Exercise description ▸ Your task is to retype, word for word, the lines from the start of the data through the line holding "COL = scene.collection". Do not include the pictures.

═════ Given information

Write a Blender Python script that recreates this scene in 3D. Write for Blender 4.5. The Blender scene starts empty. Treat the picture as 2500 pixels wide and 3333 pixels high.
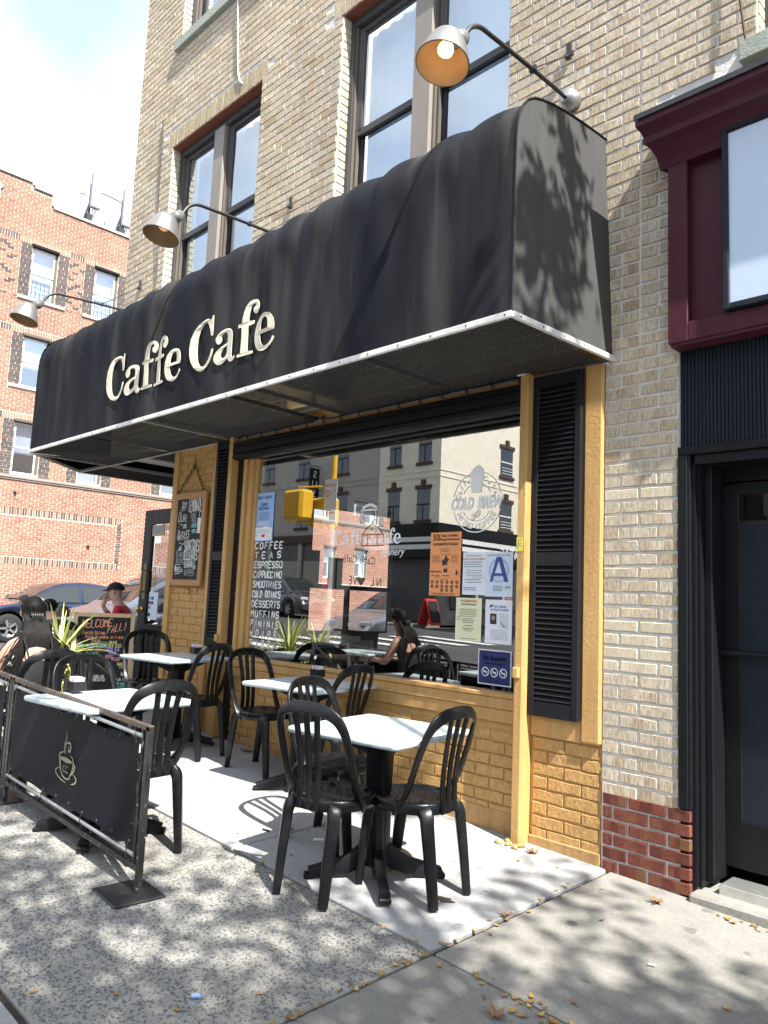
import bpy, bmesh, math, random
from math import sin, cos, pi, radians, sqrt, atan2, hypot
from mathutils import Vector, Matrix, noise

random.seed(7)
scene = bpy.context.scene
COL = scene.collection

# ---------------------------------------------------------------- camera
CAM = Vector((0.0, -3.95, 1.40))
ROT = Matrix(((0.7091033, 0.0524958, 0.7031477),
              (0.7037581, -0.1142906, -0.7011862),
              (0.0435538, 0.9920594, -0.1179881)))
cd = bpy.data.cameras.new('camera')
cam = bpy.data.objects.new('camera', cd)
COL.objects.link(cam)
cam.matrix_world = Matrix.Translation(CAM) @ ROT.to_4x4()
cd.sensor_fit = 'HORIZONTAL'
cd.sensor_width = 36.0
cd.lens = 36.0 * 2470.0 / 2500.0
cd.clip_start = 0.05
cd.clip_end = 2000
scene.camera = cam
scene.render.resolution_x = 768
scene.render.resolution_y = 1024

# ---------------------------------------------------------------- light
SUN_EL = radians(52.0)
SUN_AZ = radians(-13.0)            # towards +X, a little towards the street (-Y)
SUN_DIR = Vector((cos(SUN_AZ) * cos(SUN_EL), sin(SUN_AZ) * cos(SUN_EL), sin(SUN_EL)))
sl = bpy.data.lights.new('sun', 'SUN')
sl.energy = 4.5
sl.angle = radians(0.53)
sl.color = (1.0, 0.965, 0.91)
sun = bpy.data.objects.new('sun', sl)
COL.objects.link(sun)
sun.rotation_euler = SUN_DIR.to_track_quat('Z', 'Y').to_euler()
sun.location = (20, -5, 25)

world = bpy.data.worlds.new('World')
scene.world = world
world.use_nodes = True
wt = world.node_tree
wt.nodes.clear()
w_out = wt.nodes.new('ShaderNodeOutputWorld')
w_bg = wt.nodes.new('ShaderNodeBackground')
w_sky = wt.nodes.new('ShaderNodeTexSky')
w_sky.sky_type = 'NISHITA'
w_sky.sun_disc = False
w_sky.sun_elevation = SUN_EL
# Nishita: rotation 0 puts the sun on +Y, positive turns clockwise seen from above
w_sky.sun_rotation = radians(90.0) - SUN_AZ
w_sky.air_density = 1.0
w_sky.dust_density = 0.6
w_bg.inputs['Strength'].default_value = 0.15
w_tc = wt.nodes.new('ShaderNodeTexCoord')
w_map = wt.nodes.new('ShaderNodeMapping')
w_map.inputs['Scale'].default_value = (1.0, 1.0, 2.2)
w_map.inputs['Location'].default_value = (0.4, 0.85, 0.3)
w_n = wt.nodes.new('ShaderNodeTexNoise')
w_n.inputs['Scale'].default_value = 2.1
w_n.inputs['Detail'].default_value = 7
w_n.inputs['Roughness'].default_value = 0.52
w_n.inputs['Distortion'].default_value = 0.3
w_r = wt.nodes.new('ShaderNodeValToRGB')
w_r.color_ramp.elements[0].position = 0.36
w_r.color_ramp.elements[0].color = (0.32, 0.32, 0.32, 1)
w_r.color_ramp.elements[1].position = 0.62
w_r.color_ramp.elements[1].color = (1, 1, 1, 1)
w_mx = wt.nodes.new('ShaderNodeMixRGB')
w_mx.inputs['Color2'].default_value = (3.35, 3.52, 3.78, 1)
wt.links.new(w_tc.outputs['Generated'], w_map.inputs['Vector'])
wt.links.new(w_map.outputs['Vector'], w_n.inputs['Vector'])
wt.links.new(w_n.outputs['Fac'], w_r.inputs['Fac'])
wt.links.new(w_r.outputs['Color'], w_mx.inputs['Fac'])
wt.links.new(w_sky.outputs['Color'], w_mx.inputs['Color1'])
wt.links.new(w_mx.outputs['Color'], w_bg.inputs['Color'])
wt.links.new(w_bg.outputs['Background'], w_out.inputs['Surface'])

scene.view_settings.view_transform = 'Standard'
scene.view_settings.look = 'None'
scene.view_settings.gamma = 1.0
scene.view_settings.exposure = 1.6
scene.view_settings.use_curve_mapping = False
scene.render.engine = 'CYCLES'
scene.cycles.max_bounces = 8
scene.cycles.transparent_max_bounces = 16

# ---------------------------------------------------------------- ground model (levels measured from the place)
def zg(x, y):
    x = max(x, -11.6)
    return 0.015 - 0.032 * (x + 2.17) + 0.012 * max(y, -4.4)

def project(p):
    c = ROT.transposed() @ (Vector(p) - CAM)
    if c.z > -0.05:
        return None
    return (1250 + 2470 * c.x / -c.z, 1666.5 - 2470 * c.y / -c.z, -c.z)

def in_frame(p, m=40):
    q = project(p)
    return q is not None and -m < q[0] < 2500 + m and -m < q[1] < 3333 + m

# ---------------------------------------------------------------- materials
class NT:
    """small wrapper to write node trees briefly"""
    def __init__(s, m):
        s.t = m.node_tree
        s.bsdf = s.t.nodes['Principled BSDF']
        s.out = s.t.nodes['Material Output']
    def n(s, kind, **kw):
        nd = s.t.nodes.new('ShaderNode' + kind)
        for k, v in kw.items():
            if k in nd.inputs.keys():
                s.set(nd.inputs[k], v)
            else:
                setattr(nd, k, v)
        return nd
    def set(s, sock, v):
        if isinstance(v, bpy.types.NodeSocket):
            s.t.links.new(v, sock)
        else:
            if isinstance(v, tuple) and len(v) == 3 and sock.type == 'RGBA':
                v = v + (1,)
            sock.default_value = v
    def pos(s, scale=(1, 1, 1), obj=False):
        if obj:
            v = s.n('TexCoord').outputs['Object']
        else:
            v = s.n('NewGeometry').outputs['Position']
        return s.n('Mapping', Vector=v, Scale=scale).outputs['Vector']
    def noise(s, vec, scale, detail=4, rough=0.55, dist=0.0):
        return s.n('TexNoise', Vector=vec, Scale=scale, Detail=detail, Roughness=rough, Distortion=dist).outputs['Fac']
    def ramp(s, fac, stops, interp='LINEAR'):
        r = s.n('ValToRGB', Fac=fac)
        cr = r.color_ramp
        cr.interpolation = interp
        while len(cr.elements) < len(stops):
            cr.elements.new(0.5)
        for e, (p, c) in zip(cr.elements, stops):
            e.position = p
            if not isinstance(c, tuple):
                c = (c, c, c)
            e.color = tuple(c[:3]) + (1,)
        return r.outputs['Color']
    def mix(s, fac, a, b, mode='MIX'):
        m = s.n('MixRGB', blend_type=mode)
        s.set(m.inputs['Fac'], fac); s.set(m.inputs['Color1'], a); s.set(m.inputs['Color2'], b)
        return m.outputs['Color']
    def math(s, op, a, b=0.0):
        m = s.n('Math', operation=op)
        s.set(m.inputs[0], a); s.set(m.inputs[1], b)
        return m.outputs[0]
    def bump(s, h, dist=0.002, strength=1.0):
        b = s.n('Bump', Height=h, Distance=dist, Strength=strength)
        s.t.links.new(b.outputs['Normal'], s.bsdf.inputs['Normal'])
    def base(s, c, rough=None, metal=None, spec=None):
        s.set(s.bsdf.inputs['Base Color'], c)
        if rough is not None: s.set(s.bsdf.inputs['Roughness'], rough)
        if metal is not None: s.set(s.bsdf.inputs['Metallic'], metal)
        if spec is not None: s.set(s.bsdf.inputs['Specular IOR Level'], spec)

M = {}
def newmat(name):
    m = bpy.data.materials.new(name)
    m.use_nodes = True
    M[name] = m
    return NT(m)

def plain(name, c, rough=0.6, metal=0.0, spec=0.5, var=0.12, scale=6.0, bump=0.0, bscale=60.0, detail=4):
    t = newmat(name)
    v = t.pos()
    nz = t.noise(v, scale, detail, 0.6)
    lo = tuple(max(0, x * (1 - var)) for x in c); hi = tuple(min(1, x * (1 + var)) for x in c)
    t.base(t.ramp(nz, [(0.3, lo), (0.7, hi)]), rough, metal, spec)
    if bump:
        t.bump(t.noise(v, bscale, 3, 0.6), bump)
    return t

def rnd_piece(t):
    """one random number per loose piece: an object of its own, or an island of a joined mesh"""
    a = t.n('ObjectInfo').outputs['Random']
    b = t.n('NewGeometry').outputs['Random Per Island']
    return t.math('FRACT', t.math('ADD', a, b))

def brick_mat(name, stops, scr=(260, 260, 22), amt=0.35, bump=0.0022, rough=0.9, wire=True):
    t = newmat(name)
    rn = rnd_piece(t)
    col = t.ramp(rn, stops)
    v = t.pos(scr)
    off = t.n('VectorMath', operation='ADD')
    t.t.links.new(v, off.inputs[0])
    sc = t.n('CombineXYZ', X=t.math('MULTIPLY', rn, 37.0), Y=t.math('MULTIPLY', rn, 11.0), Z=t.math('MULTIPLY', rn, 91.0))
    t.t.links.new(sc.outputs[0], off.inputs[1])
    g = t.noise(off.outputs[0], 1.0, 3, 0.65)
    fine = t.noise(t.pos(), 55.0, 5, 0.7)
    dark = t.ramp(g, [(0.36, 1 - amt), (0.6, 1.0 + amt * 0.3)])
    c2 = t.mix(1.0, col, dark, 'MULTIPLY')
    c3 = t.mix(1.0, c2, t.ramp(fine, [(0.3, 0.8), (0.75, 1.15)]), 'MULTIPLY')
    big = t.noise(t.pos((1, 1, 0.6)), 0.9, 5, 0.6)
    c3 = t.mix(1.0, c3, t.ramp(big, [(0.32, 0.84), (0.68, 1.10)]), 'MULTIPLY')
    t.base(c3, rough, 0, 0.2)
    h = t.math('ADD', t.math('MULTIPLY', g, 1.0), t.math('MULTIPLY', fine, 0.7))
    t.bump(h, bump)
    return t

brick_mat('buff_brick', [(0.0, (0.52, 0.42, 0.29)), (0.18, (0.62, 0.52, 0.38)), (0.4, (0.60, 0.51, 0.38)), (0.6, (0.55, 0.475, 0.36)),
                         (0.78, (0.63, 0.515, 0.36)), (0.9, (0.47, 0.36, 0.245)), (1.0, (0.66, 0.575, 0.44))], scr=(150, 150, 16), amt=0.36)
brick_mat('buff_brick_soldier', [(0.0, (0.46, 0.37, 0.24)), (0.5, (0.53, 0.44, 0.30)), (1.0, (0.44, 0.36, 0.24))], scr=(16, 150, 150), amt=0.4)
brick_mat('pale_brick', [(0.0, (0.62, 0.54, 0.38)), (0.5, (0.66, 0.58, 0.43)), (1.0, (0.60, 0.51, 0.36))], scr=(330, 330, 9), amt=0.22)
brick_mat('red_base_brick', [(0.0, (0.13, 0.040, 0.030)), (0.35, (0.17, 0.052, 0.036)), (0.7, (0.21, 0.070, 0.044)), (1.0, (0.19, 0.088, 0.046))],
          scr=(40, 40, 40), amt=0.2, bump=0.0012, rough=0.75)
brick_mat('orange_red_brick', [(0.0, (0.36, 0.175, 0.125)), (0.3, (0.43, 0.22, 0.16)), (0.6, (0.39, 0.195, 0.14)), (0.85, (0.46, 0.25, 0.18)), (1.0, (0.32, 0.15, 0.11))],
          scr=(30, 30, 30), amt=0.15, bump=0.001)
brick_mat('charcoal_brick', [(0.0, (0.085, 0.075, 0.077)), (0.5, (0.125, 0.098, 0.092)), (0.8, (0.10, 0.094, 0.10)), (1.0, (0.18, 0.105, 0.092))],
          scr=(30, 30, 30), amt=0.2, bump=0.001)
t = brick_mat('ochre_painted_brick', [(0.0, (0.52, 0.303, 0.112)), (0.5, (0.55, 0.328, 0.124)), (1.0, (0.53, 0.312, 0.116))],
              scr=(60, 60, 25), amt=0.16, bump=0.006, rough=0.55)

t = newmat('mortar')
v = t.pos()
n1 = t.noise(v, 26, 6, 0.7); n2 = t.noise(v, 5, 4, 0.6)
t.base(t.mix(t.ramp(n2, [(0.4, 0.0), (0.65, 0.6)]), t.ramp(n1, [(0.3, (0.58, 0.56, 0.52)), (0.7, (0.70, 0.68, 0.64))]), (0.78, 0.76, 0.72)), 0.95, 0, 0.2)
t.bump(t.noise(v, 90, 5, 0.7), 0.006)
t = newmat('warm_mortar')
v = t.pos()
t.base(t.ramp(t.noise(v, 7, 4, 0.6), [(0.3, (0.62, 0.52, 0.40)), (0.7, (0.70, 0.60, 0.47))]), 0.95, 0, 0.2)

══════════

Task result ▸
Write a Blender Python script that recreates this scene in 3D. Write for Blender 4.5. The Blender scene starts empty. Treat the picture as 2500 pixels wide and 3333 pixels high.
import bpy, bmesh, math, random
from math import sin, cos, pi, radians, sqrt, atan2, hypot
from mathutils import Vector, Matrix, noise

random.seed(7)
scene = bpy.context.scene
COL = scene.collection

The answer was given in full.